The Musée national des beaux-arts du Québec, in collaboration with RBC Foundation, its financial partner, is proud to announce the exhibition of the recipient of the first MNBAQ Contemporary Art Award, Diane Morin: Apparitions.
You will have the opportunity to discover the fascinating work of this artist, who explores sometimes rudimentary technology to study kinetic movement and the logic of structures. She stokes technology’s magic charms, diminished by its everyday presence. The fifteen videos, kinetic sculptures, installations and photograms brought together for this solo exhibition convey Morin’s clear intention to impart movement to inert matter. These remarkable works will intrigue viewers and pique their curiosity.
Using a variety of mechanical contraptions, Morin draws on the history of cinema and computers to create an astonishing battery of equipment.
The borrowed forms of technology found there, often taking the form of electromagnetic relays used in the earliest computers, are used to produce unexpected phenomena or uncommon behaviour, even though we now live in an age in which these technologies are in everyday use.
For example, Morin has used gunpowder to illuminate the interior of empty and translucent everyday objects for a series of video recordings brought together under the title Effondrements (2000-13). Her photograms, the Séries noires (2001-3) and Séries blanches (2006-8), are produced by passing light through "automated mechanisms,” as she describes them, which move slowly across photographic paper to create enigmatic drawings. So too her Capteurs d’ombres (2006-12) are light boxes made out of recycled objects and run through with a light that follows their outlines to create fabulous landscapes. These plays of light, part-way between science and magic spell, are presented together here under the title Apparitions, a reference to nineteenth-century entertainments creating supernatural light phenomena, the inspiration for the artist’s first exhibition at the MNBAQ.
Diane Morin’s investment in the production of large-scale and spectacular works, like her way of creating highly exploratory work in other respects, opens up a fascinating imaginary realm. She makes a remarkable contribution to technological art in the way her work brings new life to the fascination we can experience in the face of tried and true technologies. In this sense her trajectory is truly singular within this most effervescent field.
Diane Morin in a Few Words
Diane Morin was born in 1974 in Saint-Joseph-de-Kamouraska and lives and works in Montréal. She studied in Rivière-du-Loup and then at Université Laval. In 2003 she completed a master’s degree in fine arts with a focus on open media at Concordia University in Montréal.

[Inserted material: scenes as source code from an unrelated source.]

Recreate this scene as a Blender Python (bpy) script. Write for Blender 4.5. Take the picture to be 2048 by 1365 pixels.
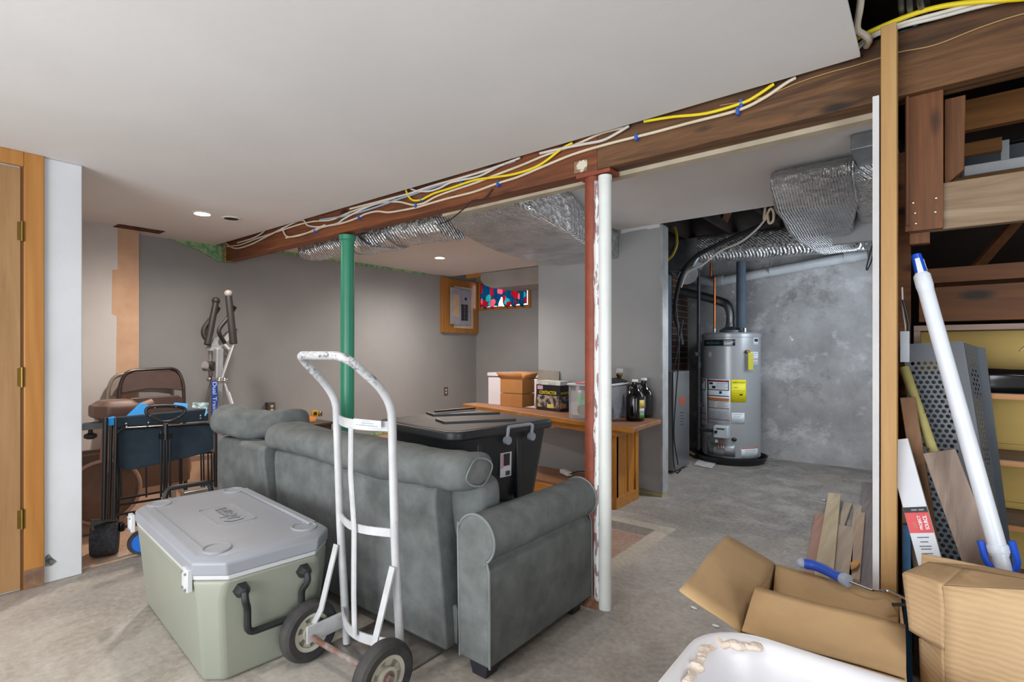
import bpy, bmesh, math, random
from mathutils import Vector, Matrix, noise as mnoise
random.seed(7)
SC = bpy.context.scene
for o in list(bpy.data.objects): bpy.data.objects.remove(o, do_unlink=True)
PI = math.pi

# ---------------------------------------------------------------- camera
F, CX, HY, CH = 1050.0, 1024.0, 703.0, 1.2          # focal length in px, centre, horizon, eye height
TH = math.atan((1860 - 1024) / F)
cd = bpy.data.cameras.new('camera'); cam = bpy.data.objects.new('camera', cd); SC.collection.objects.link(cam)
cam.location = (0, 0, CH); cam.rotation_euler = (PI/2, 0, TH)
cd.sensor_width = 36; cd.lens = F*36/2048; cd.shift_y = (HY-682.5)/2048; cd.clip_start = .03; cd.clip_end = 60
SC.camera = cam

# ---------------------------------------------------------------- world and exposure
w = bpy.data.worlds.new('world'); SC.world = w; w.use_nodes = True
w.node_tree.nodes['Background'].inputs[0].default_value = (.75, .86, 1, 1)
w.node_tree.nodes['Background'].inputs[1].default_value = 1.0
SC.view_settings.view_transform = 'Standard'; SC.view_settings.look = 'None'
SC.view_settings.gamma = 1; SC.view_settings.use_curve_mapping = False
SC.view_settings.exposure = 0.55

# ---------------------------------------------------------------- large lights
def area(name, loc, to, sx, sy, power, col, spread=180):
    l = bpy.data.lights.new(name, 'AREA'); l.shape = 'RECTANGLE'; l.size = sx; l.size_y = sy
    l.energy = power; l.color = col; l.spread = math.radians(spread)
    o = bpy.data.objects.new(name, l); SC.collection.objects.link(o); o.location = loc
    o.rotation_euler = (Vector(to)-Vector(loc)).to_track_quat('-Z', 'Y').to_euler()
    return o
area('rear_fill', (-1.4, -2.4, 1.0), (-1.9, 1.2, 1.9), 2.8, 1.7, 105, (.93, .96, 1))  # added fill behind the camera, aimed up at the ceiling; no doorway there
area('side_fill', (2.2, -.6, 1.2), (-1.5, 1.6, 1.3), 1.6, 1.6, 48, (.90, .95, 1))  # added soft fill from the right; that wall has no opening
area('utility_daylight', (-.25, 5.45, 1.65), (-2.0, 5.6, 1.0), .9, .9, 16, (.78, .88, 1))
def spot_light(name, loc, power, col, r=.05, cone=170, blend=1):
    l = bpy.data.lights.new(name, 'SPOT'); l.energy = power; l.color = col; l.shadow_soft_size = r
    l.spot_size = math.radians(cone); l.spot_blend = blend
    o = bpy.data.objects.new(name, l); SC.collection.objects.link(o); o.location = loc
    return o
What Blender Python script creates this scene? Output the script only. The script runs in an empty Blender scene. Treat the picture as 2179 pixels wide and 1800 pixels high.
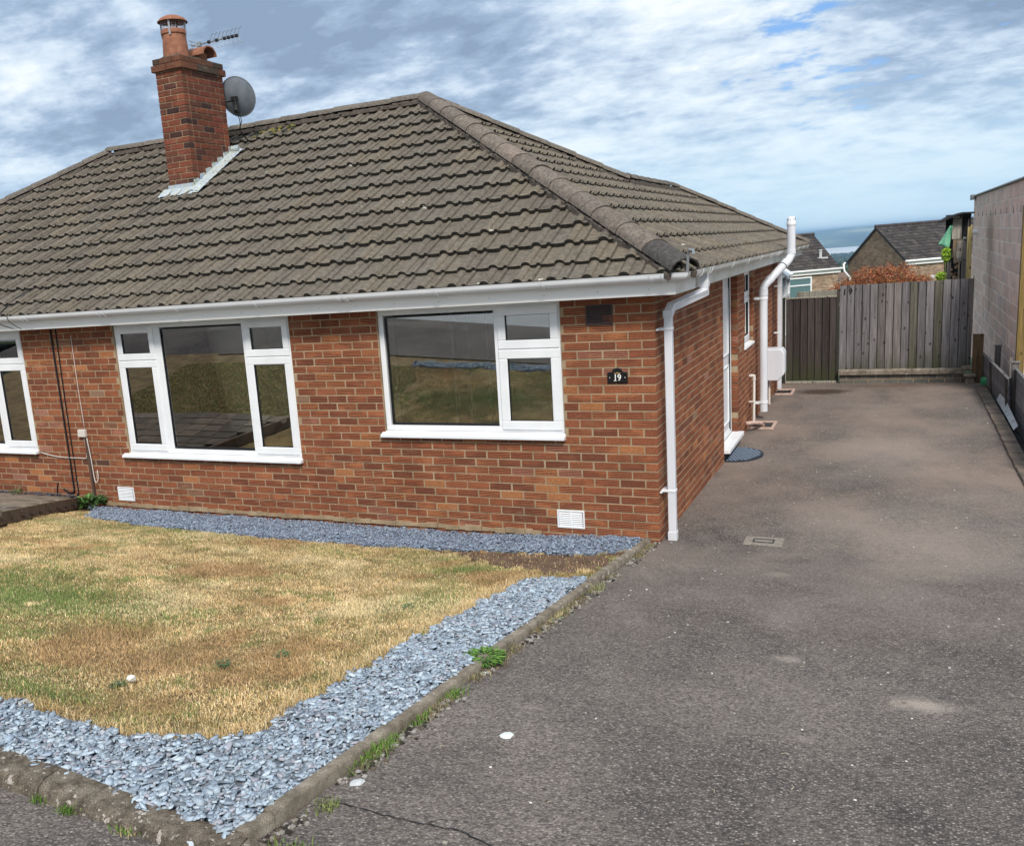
import bpy, bmesh, math, random
import numpy as np
from mathutils import Vector, Matrix, noise as mnoise

random.seed(11)
rng = np.random.default_rng(11)
PI = math.pi
scene = bpy.context.scene
COL = scene.collection

# ------------------------------------------------------------------ camera
cam_d = bpy.data.cameras.new("camera")
cam = bpy.data.objects.new("camera", cam_d)
COL.objects.link(cam)
CR = Vector((0.8859, 0.4572, -0.0786)); CF = Vector((-0.4624, 0.8637, -0.2000))
CF.normalize(); CR = (CR - CF * CR.dot(CF)).normalized(); CU = CR.cross(CF)
CAM = Vector((1.7426, -7.6705, 2.4974))
cam.matrix_world = Matrix(((CR.x, CU.x, -CF.x, CAM.x), (CR.y, CU.y, -CF.y, CAM.y), (CR.z, CU.z, -CF.z, CAM.z), (0, 0, 0, 1)))
cam_d.sensor_width = 36.0
cam_d.sensor_fit = 'HORIZONTAL'
cam_d.lens = 1952.41 / 2179 * 36
cam_d.shift_x = 215.07 / 2179
cam_d.shift_y = 61.22 / 2179
cam_d.clip_start = 0.05
cam_d.clip_end = 30000
scene.camera = cam

# ------------------------------------------------------------------ light
SUN_EL, SUN_AZ = 46.0, 150.0          # azimuth clockwise from +Y
sd = Vector((math.sin(math.radians(SUN_AZ)) * math.cos(math.radians(SUN_EL)), math.cos(math.radians(SUN_AZ)) * math.cos(math.radians(SUN_EL)), math.sin(math.radians(SUN_EL))))
sun_d = bpy.data.lights.new("sun", 'SUN')
sun_d.energy = 1.5
sun_d.angle = math.radians(13)
sun_d.color = (1.0, 0.95, 0.87)
sun = bpy.data.objects.new("sun", sun_d)
COL.objects.link(sun)
sun.rotation_euler = sd.to_track_quat('Z', 'Y').to_euler()
sun.location = (0, 0, 30)

scene.view_settings.view_transform = 'Standard'
scene.view_settings.look = 'None'
scene.view_settings.exposure = 1.38
scene.view_settings.gamma = 1.0
scene.view_settings.use_curve_mapping = False

world = bpy.data.worlds.new("World")
scene.world = world
world.use_nodes = True
wn, wl = world.node_tree.nodes, world.node_tree.links
wn.clear()


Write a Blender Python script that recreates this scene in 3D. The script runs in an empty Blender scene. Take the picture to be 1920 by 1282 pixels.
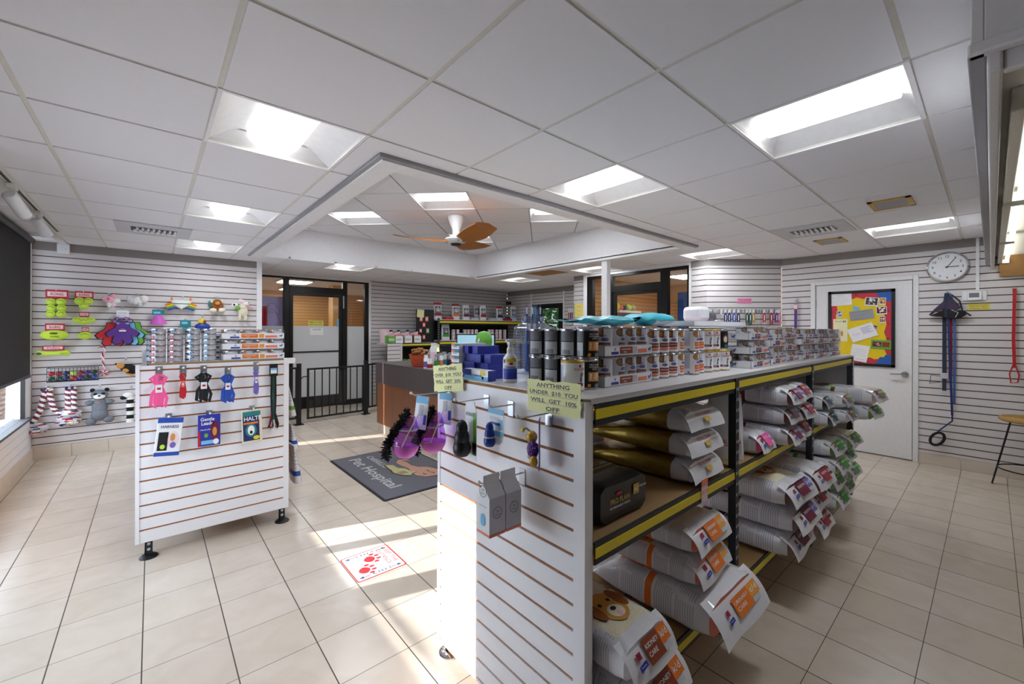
import bpy, math, random
from mathutils import Vector, Matrix, Euler
R = math.radians
PI = math.pi
random.seed(7)
SC = bpy.context.scene
COL = SC.collection

# ---------------------------------------------------------------- camera
CAM_H, YAW, ROLL, FPX, HORIZ = 1.4556, 0.8565, 0.003, 779.7, 617.9
cy_, sy_ = math.cos(YAW), math.sin(YAW)
FWD = Vector((cy_, sy_, 0)); RGT = Vector((sy_, -cy_, 0)); UPV = Vector((0, 0, 1))
R2 = RGT * math.cos(ROLL) + UPV * math.sin(ROLL)
U2 = UPV * math.cos(ROLL) - RGT * math.sin(ROLL)
cam = bpy.data.cameras.new('camera'); camo = bpy.data.objects.new('camera', cam); COL.objects.link(camo)
m4 = Matrix.Identity(4)
for i in range(3):
    m4[i][0] = R2[i]; m4[i][1] = U2[i]; m4[i][2] = -FWD[i]
m4[2][3] = CAM_H
camo.matrix_world = m4
cam.sensor_width = 36.0; cam.lens = FPX / 1920 * 36
cam.shift_y = -(641 - HORIZ) / 1920
cam.clip_start = 0.02; cam.clip_end = 200
SC.camera = camo

# ---------------------------------------------------------------- world, sun, exposure
SC.view_settings.view_transform = 'Standard'; SC.view_settings.look = 'None'
SC.view_settings.gamma = 1.0; SC.view_settings.use_curve_mapping = False
SC.view_settings.exposure = 1.10
w = bpy.data.worlds.new('sky'); SC.world = w; w.use_nodes = True
bg = w.node_tree.nodes['Background']
bg.inputs[0].default_value = (0.72, 0.84, 1.0, 1); bg.inputs[1].default_value = 5.0
sl = bpy.data.lights.new('sun', 'SUN'); sl.energy = 9.0; sl.angle = R(0.6); sl.color = (1, .98, .95)
so = bpy.data.objects.new('sun', sl); COL.objects.link(so)
SUN_DIR = Vector((.957, -.289, -.269)).normalized()
so.rotation_euler = SUN_DIR.to_track_quat('-Z', 'Y').to_euler()
LAMP_W = 4.3            # watts of each ceiling troffer lamp

# ---------------------------------------------------------------- pixel helpers: where a sight line of the photo meets a real plane
def ray(x, y):
    a, b = x - 960, y - HORIZ
    a, b = math.cos(ROLL) * a + math.sin(ROLL) * b, -math.sin(ROLL) * a + math.cos(ROLL) * b
    return FWD + RGT * (a / FPX) + UPV * (-b / FPX)
def onZ(x, y, z=0.0):
    d = ray(x, y); t = (z - CAM_H) / d.z; return Vector((0, 0, CAM_H)) + d * t
def onX(x, y, X):
    d = ray(x, y); return Vector((0, 0, CAM_H)) + d * (X / d.x)
def onY(x, y, Y):
    d = ray(x, y); return Vector((0, 0, CAM_H)) + d * (Y / d.y)

# ---------------------------------------------------------------- materials
MATS = {}
def lin(h):
    if isinstance(h, str):
        h = h.lstrip('#'); c = [int(h[i:i + 2], 16) / 255 for i in (0, 2, 4)]
    else: c = h
    return tuple(x / 12.92 if x <= .04045 else ((x + .055) / 1.055) ** 2.4 for x in c)
def mat(name, col, rough=.55, metal=0., var=.06, scale=30., bump=0., emit=0., coat=0., spec=.5, trans=0.):
    if name in MATS: return MATS[name]
    m = bpy.data.materials.new(name); m.use_nodes = True
    nt = m.node_tree; p = nt.nodes['Principled BSDF']; c = lin(col)
    tc = nt.nodes.new('ShaderNodeTexCoord'); no = nt.nodes.new('ShaderNodeTexNoise')
    no.inputs['Scale'].default_value = scale; no.inputs['Detail'].default_value = 3
    nt.links.new(tc.outputs['Object'], no.inputs['Vector'])
    mx = nt.nodes.new('ShaderNodeMix'); mx.data_type = 'RGBA'
    mx.inputs[6].default_value = (*[max(0, x * (1 - var)) for x in c], 1); mx.inputs[7].default_value = (*[min(1, x * (1 + var)) for x in c], 1)
    nt.links.new(no.outputs['Fac'], mx.inputs[0]); nt.links.new(mx.outputs[2], p.inputs['Base Color'])
    p.inputs['Roughness'].default_value = rough; p.inputs['Metallic'].default_value = metal
    p.inputs['Specular IOR Level'].default_value = spec
    if coat: p.inputs['Coat Weight'].default_value = coat; p.inputs['Coat Roughness'].default_value = .08
    if bump:
        b = nt.nodes.new('ShaderNodeBump'); b.inputs['Strength'].default_value = bump; b.inputs['Distance'].default_value = .003
        nt.links.new(no.outputs['Fac'], b.inputs['Height']); nt.links.new(b.outputs['Normal'], p.inputs['Normal'])
    if emit: p.inputs['Emission Color'].default_value = (*c, 1); p.inputs['Emission Strength'].default_value = emit
    if trans: p.inputs['Transmission Weight'].default_value = trans
    MATS[name] = m; return m
def glass(name, tint=(1, 1, 1), gloss=.12, rough=.02, frost=0.):
    m = bpy.data.materials.new(name); m.use_nodes = True; nt = m.node_tree; nt.nodes.clear()
    out = nt.nodes.new('ShaderNodeOutputMaterial'); mix = nt.nodes.new('ShaderNodeMixShader')
    tr = nt.nodes.new('ShaderNodeBsdfTransparent'); tr.inputs[0].default_value = (*tint, 1)
    gl = nt.nodes.new('ShaderNodeBsdfGlossy'); gl.inputs['Roughness'].default_value = rough
    lw = nt.nodes.new('ShaderNodeLayerWeight'); lw.inputs[0].default_value = .5
    fr = nt.nodes.new('ShaderNodeMath'); fr.operation = 'POWER'; fr.inputs[1].default_value = 5; nt.links.new(lw.outputs['Facing'], fr.inputs[0])
    mu = nt.nodes.new('ShaderNodeMath'); mu.operation = 'MULTIPLY_ADD'; mu.inputs[1].default_value = .5; mu.inputs[2].default_value = gloss * .6; mu.use_clamp = True
    nt.links.new(fr.outputs[0], mu.inputs[0]); nt.links.new(mu.outputs[0], mix.inputs[0])
    if frost:
        df = nt.nodes.new('ShaderNodeBsdfDiffuse'); df.inputs[0].default_value = (*lin('e6e9ec'), 1)
        tl = nt.nodes.new('ShaderNodeBsdfTranslucent'); tl.inputs[0].default_value = (*lin('e6e9ec'), 1)
        a = nt.nodes.new('ShaderNodeMixShader'); a.inputs[0].default_value = .45
        nt.links.new(df.outputs[0], a.inputs[1]); nt.links.new(tl.outputs[0], a.inputs[2])
        b2 = nt.nodes.new('ShaderNodeMixShader'); b2.inputs[0].default_value = frost
        nt.links.new(tr.outputs[0], b2.inputs[1]); nt.links.new(a.outputs[0], b2.inputs[2])
        nt.links.new(b2.outputs[0], mix.inputs[1])
    else: nt.links.new(tr.outputs[0], mix.inputs[1])
    nt.links.new(gl.outputs[0], mix.inputs[2]); nt.links.new(mix.outputs[0], out.inputs[0])
    MATS[name] = m; return m
def M_(n): return MATS[n]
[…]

Since 1998, she has created installations linking her artistic practice with kinetic art and new media. She works with light, sound, drawing and robotics to create in situ installations in which kinetic, sound and light events occur. Diane Morin uses different procedures and apparatuses to make these events apparent and to preserve traces of them: photograms, video recordings, sound amplification, projected shadows. Her work has been seen in solo and group shows in Montréal, elsewhere in Canada and abroad. In addition, she has carried out artistic residencies under the SUMU artists in residency program at the Arte artists’ association in Turku, Finland (2011), the independent study program at the Konsthögskolan Valand in Göteborg, Sweden (2009-10), and in the Finnish Artists Studio Foundation in Espoo, Finland (2008). In 2012 her work was exhibited in the 6th edition of the Manif d’Art, organized around the topic Machine. At CIRCA in 2013 she developed the automatic projection apparatus Imbrication (machine à réduire le temps), a “shadow theatre” in which she explored space, the object and time. In June 2013, at the CLARK gallery, she presented Le grand calculateur I (apprendre à compter), a kinetic installation based on a system of mechanical pulleys and electric current and illustrating the logic of the binary calculation used in computer technology. She presented the second version of this work at L’Oeil de Poisson in Québec City in November 2013. In 2013, she won the Prix du CALQ – Oeuvre de l’année 2013 for the Montréal region for the work Imbrication (machine à réduire le temps).